**AVAILABLE DATA:**
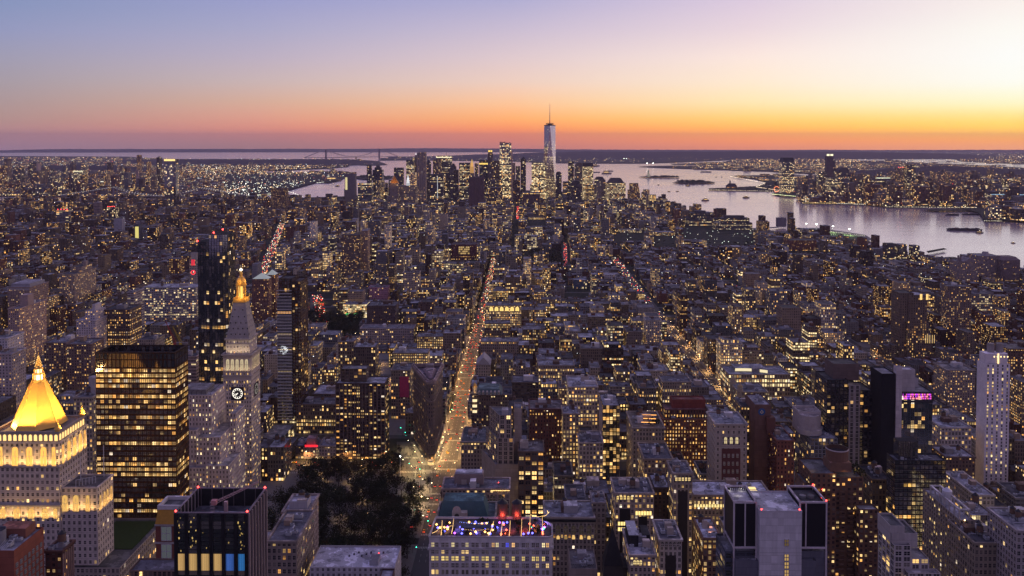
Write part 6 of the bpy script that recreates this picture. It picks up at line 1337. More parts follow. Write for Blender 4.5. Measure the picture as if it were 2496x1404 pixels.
BKN = poly([(-700, 480), (-200, 478), (0, 479), (250, 482), (490, 485), (557, 488), (612, 483), (702, 465.5), (750, 452), (772, 446), (800, 447), (830, 441), (842, 433), (866, 424), (800, 419), (760, 420.5), (709, 421), (640, 421.5), (650, 418.5), (706, 415.8), (800, 411), (853, 407), (846, 404.3), (868, 402.5), (900, 404), (946, 402), (930, 397), (923, 393.7), (869, 389.7), (800, 388.3), (700, 388.8), (560, 388.2), (440, 388.6), (335, 385), (320, 382.6), (0, 381), (-700, 381)])
sheet('brooklyn_ground', BKN, 3.0, MLAND, 1500)
NJP = poly([(2900, 585), (2496, 544), (2444, 541), (2398, 540), (2390, 528), (2384, 522), (2330, 506.5), (2160, 506.5), (2105, 500.5), (2040, 498), (1955, 497), (1947, 482), (1907, 480), (1879, 475), (1905, 467.5), (1850, 466.5), (1727, 464.5), (1727, 462), (1771, 460), (1843, 456.5), (1866, 447), (1843, 437.5), (1779, 431), (1836, 429), (1907, 428.5), (1937, 429.5), (1996, 430.7), (2000, 424.5), (1980, 424.3), (1907, 421.3), (1878, 418.8), (1718, 413.5), (1656, 411.3), (1558, 407.4), (1558, 406.6), (1620, 405.2), (1748, 404), (1745, 402.5), (1640, 401.5), (1634, 400.2), (1700, 398.5), (1760, 396), (1800, 388), (1840, 376), (1860, 368), (2900, 368)])
sheet('new_jersey_ground', NJP, 3.0, MLAND, 1500)
SIP = poly([(927, 391.6), (1000, 391), (1107, 392), (1250, 394), (1350, 398), (1480, 399), (1560, 399.2), (1640, 397), (1750, 392), (1850, 386), (1990, 372), (1900, 369), (1500, 370), (1300, 374), (1250, 376.5), (1100, 381), (927, 386)])
sheet('staten_island_ground', SIP, 1.5, MLAND, 1500)
for px in ([(2050, 392), (2090, 390), (2155, 390.4), (2155, 393.6), (2100, 393.5)], [(2170, 391), (2200, 389.7), (2325, 390.6), (2340, 396), (2420, 401), (2600, 404), (2800, 405), (2800, 416), (2600, 413.5), (2496, 411.5), (2350, 403), (2240, 399)], [(645, 421.5), (672, 421.3), (674, 424.8), (650, 425.5)]):
 sheet('bay_water', poly(px), 9.0, MWATER, 1500)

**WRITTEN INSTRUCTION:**
Restate the data above word for word. Do not include the images.

**EXERCISE OUTPUT:**
Write part 6 of the bpy script that recreates this picture. It picks up at line 1337. More parts follow. Write for Blender 4.5. Measure the picture as if it were 2496x1404 pixels.
BKN = poly([(-700, 480), (-200, 478), (0, 479), (250, 482), (490, 485), (557, 488), (612, 483), (702, 465.5), (750, 452), (772, 446), (800, 447), (830, 441), (842, 433), (866, 424), (800, 419), (760, 420.5), (709, 421), (640, 421.5), (650, 418.5), (706, 415.8), (800, 411), (853, 407), (846, 404.3), (868, 402.5), (900, 404), (946, 402), (930, 397), (923, 393.7), (869, 389.7), (800, 388.3), (700, 388.8), (560, 388.2), (440, 388.6), (335, 385), (320, 382.6), (0, 381), (-700, 381)])
sheet('brooklyn_ground', BKN, 3.0, MLAND, 1500)
NJP = poly([(2900, 585), (2496, 544), (2444, 541), (2398, 540), (2390, 528), (2384, 522), (2330, 506.5), (2160, 506.5), (2105, 500.5), (2040, 498), (1955, 497), (1947, 482), (1907, 480), (1879, 475), (1905, 467.5), (1850, 466.5), (1727, 464.5), (1727, 462), (1771, 460), (1843, 456.5), (1866, 447), (1843, 437.5), (1779, 431), (1836, 429), (1907, 428.5), (1937, 429.5), (1996, 430.7), (2000, 424.5), (1980, 424.3), (1907, 421.3), (1878, 418.8), (1718, 413.5), (1656, 411.3), (1558, 407.4), (1558, 406.6), (1620, 405.2), (1748, 404), (1745, 402.5), (1640, 401.5), (1634, 400.2), (1700, 398.5), (1760, 396), (1800, 388), (1840, 376), (1860, 368), (2900, 368)])
sheet('new_jersey_ground', NJP, 3.0, MLAND, 1500)
SIP = poly([(927, 391.6), (1000, 391), (1107, 392), (1250, 394), (1350, 398), (1480, 399), (1560, 399.2), (1640, 397), (1750, 392), (1850, 386), (1990, 372), (1900, 369), (1500, 370), (1300, 374), (1250, 376.5), (1100, 381), (927, 386)])
sheet('staten_island_ground', SIP, 1.5, MLAND, 1500)
for px in ([(2050, 392), (2090, 390), (2155, 390.4), (2155, 393.6), (2100, 393.5)], [(2170, 391), (2200, 389.7), (2325, 390.6), (2340, 396), (2420, 401), (2600, 404), (2800, 405), (2800, 416), (2600, 413.5), (2496, 411.5), (2350, 403), (2240, 399)], [(645, 421.5), (672, 421.3), (674, 424.8), (650, 425.5)]):
 sheet('bay_water', poly(px), 9.0, MWATER, 1500)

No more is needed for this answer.